STATED EXERCISE: Copy each line that contains the word "scene".

-.-.-

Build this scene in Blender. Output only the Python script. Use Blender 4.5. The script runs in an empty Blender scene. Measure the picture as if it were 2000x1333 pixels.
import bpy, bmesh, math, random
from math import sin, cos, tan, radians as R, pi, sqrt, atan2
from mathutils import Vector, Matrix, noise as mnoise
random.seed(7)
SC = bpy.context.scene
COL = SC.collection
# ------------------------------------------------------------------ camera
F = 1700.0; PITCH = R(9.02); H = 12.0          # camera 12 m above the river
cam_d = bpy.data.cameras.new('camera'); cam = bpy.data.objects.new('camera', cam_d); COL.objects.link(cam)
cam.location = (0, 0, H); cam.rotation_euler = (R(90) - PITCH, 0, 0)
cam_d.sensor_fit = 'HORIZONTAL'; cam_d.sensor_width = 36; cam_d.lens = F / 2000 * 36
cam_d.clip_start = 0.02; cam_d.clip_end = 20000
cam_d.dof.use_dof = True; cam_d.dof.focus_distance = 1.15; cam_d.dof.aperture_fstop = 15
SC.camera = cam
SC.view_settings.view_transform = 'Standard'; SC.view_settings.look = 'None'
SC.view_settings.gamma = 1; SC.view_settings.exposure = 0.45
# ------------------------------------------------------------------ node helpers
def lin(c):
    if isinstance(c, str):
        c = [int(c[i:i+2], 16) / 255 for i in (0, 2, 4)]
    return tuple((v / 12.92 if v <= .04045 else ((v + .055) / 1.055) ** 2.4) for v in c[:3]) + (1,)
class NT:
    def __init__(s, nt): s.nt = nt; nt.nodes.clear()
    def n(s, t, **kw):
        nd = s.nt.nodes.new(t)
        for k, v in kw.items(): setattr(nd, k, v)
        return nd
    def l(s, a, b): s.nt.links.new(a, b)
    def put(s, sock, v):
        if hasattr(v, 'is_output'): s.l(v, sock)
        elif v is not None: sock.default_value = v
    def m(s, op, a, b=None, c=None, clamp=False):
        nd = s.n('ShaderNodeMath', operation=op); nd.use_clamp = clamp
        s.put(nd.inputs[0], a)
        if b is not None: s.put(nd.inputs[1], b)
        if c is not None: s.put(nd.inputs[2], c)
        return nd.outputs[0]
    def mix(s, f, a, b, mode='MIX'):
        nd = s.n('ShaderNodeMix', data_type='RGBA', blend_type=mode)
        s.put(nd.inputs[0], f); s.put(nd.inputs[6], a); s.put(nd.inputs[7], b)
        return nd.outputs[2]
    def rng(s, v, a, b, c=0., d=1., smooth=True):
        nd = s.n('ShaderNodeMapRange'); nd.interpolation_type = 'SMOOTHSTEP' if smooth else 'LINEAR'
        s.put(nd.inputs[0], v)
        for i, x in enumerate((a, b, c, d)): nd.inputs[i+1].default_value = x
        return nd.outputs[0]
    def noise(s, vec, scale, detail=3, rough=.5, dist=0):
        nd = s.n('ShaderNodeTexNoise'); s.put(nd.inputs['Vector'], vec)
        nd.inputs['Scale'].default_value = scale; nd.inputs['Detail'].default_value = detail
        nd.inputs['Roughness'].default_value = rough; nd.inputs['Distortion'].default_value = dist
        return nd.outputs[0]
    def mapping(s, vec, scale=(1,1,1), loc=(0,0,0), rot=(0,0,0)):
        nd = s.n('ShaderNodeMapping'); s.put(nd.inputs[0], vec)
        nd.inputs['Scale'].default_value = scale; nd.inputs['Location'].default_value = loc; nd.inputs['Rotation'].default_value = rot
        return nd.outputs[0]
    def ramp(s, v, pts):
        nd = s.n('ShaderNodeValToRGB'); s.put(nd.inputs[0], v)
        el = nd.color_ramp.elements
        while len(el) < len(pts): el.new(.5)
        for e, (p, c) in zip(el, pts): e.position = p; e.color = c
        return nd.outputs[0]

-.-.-

EXERCISE SOLUTION:
Build this scene in Blender. Output only the Python script. Use Blender 4.5. The script runs in an empty Blender scene. Measure the picture as if it were 2000x1333 pixels.
SC = bpy.context.scene